Sunday, September 8, 2013

War and The Politics of War


War and The Politics of War
P. Schultz
September 9, 2013

            Below you will first read a quote from an article sent to me by a friend, the link to which is at the end of my comments in response to said quote. Enjoy.

"In his book He Came Preaching Peace, John Howard Yoder wonders why it is so hard for political leaders to admit mistakes, to confess they were wrong. He asks, for instance, if it was necessary to withdraw American soldiers from Vietnam in 1975, or from Beirut in 1983. "Why can it not be admitted that it was wrong to send them there in the first place? Why can the statesman not afford to advocate peace without saying it must be 'with honor'? Why must the willingness to end the war be dulled or perhaps even denied by the demand that we must still seem to have won it?" I think the answer to Yoder's perfectly sensible questions is quite simple: to acknowledge a policy or a strategy was mistaken is thought to betray the sacrifices made by those who as a result of the policy died."

This quote is from this excellent article that you sent. But it is only partly right, I think, because it is insufficiently political. Part, and I think a greater part, of the answer to these questions is that lost wars undermine political orders or, as I like to say, '"established orders," and those in power in the established orders cannot abide by that as it is the established order that gives them their sense of worth. Nazi Germany arose from defeat.

If Vietnam were "lost" and the cause admitted to be dishonorable, then the "peaceniks" and the "hippies," the Eugene McCarthy's and the George McGovern's, and other "subversives" would have been right and they could have claimed "the power." This is why LBJ and Nixon fought in Nam even though they knew they couldn't win there. They couldn't allow a "loss" there as they were concerned about losing power here. Both these men were quite capable of betrayal and even the betrayal of those who had already died, as well as those who would die, although they would use them to continue justifying the war. These dead are still being used today for the same purpose: protecting the established order.

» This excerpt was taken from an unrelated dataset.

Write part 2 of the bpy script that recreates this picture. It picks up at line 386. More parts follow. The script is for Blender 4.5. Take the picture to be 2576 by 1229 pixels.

Men like LBJ and Nixon, et. al., are not moved by noble deaths; they are moved by fear, the fear of losing the established order and, hence, their own elevated social status, their fame, and, hence, their glorious immortality. [Think of how history would have been written about Hitler had the Germans won WWII. You get a glimmer of that by reading what people, well thought of people, were saying about the Nazis and Germany's "economic" recovery in the 30's.]

And I would argue that even Hedges' take on war is also insufficiently political in this sense, at least for those who authorize wars. These types are calculating how to preserve their own power and the power of their ilk. LBJ wanted Nixon to succeed him, I think, because he knew that Nixon, unlike Humphrey, his own vice president, knew how to use power and what it was for. He despised those in the peace movement as "whiners" and "egg heads" and so when he announced he would not seek re-election to seek peace, he put himself at the head of his own "peace movement" because he was sacrificing his own power for peace. No one in the other peace movement could make that claim as they were seeking power. He now looked like the "honorable" one. But he was merely calculating how best to prolong the war and, hence, the established order. 

Thus, the purpose of his "peace movement" was to prolong the war long enough for Nixon to win the '68 election and then he, Nixon, would prolong the war even longer for the same reasons. And neither man cared how many more died, both Americans and Vietnamese, to preserve the established order. They spoke of these deaths as "noble" because it served their purposes to do so. And the explanation offered here makes these "leaders" like LBJ and Nixon seem honorable themselves when in fact they were not at all. They were guilty of criminal negligence, at least. But I would say they were guilty of more than that. McNamara, in his own way, came to see, to sense, what he had done or helped to do and he hated it. LBJ and Nixon knew what they were doing and took pride in their "virtu." [But then Machiavelli taught us this, didn't he?]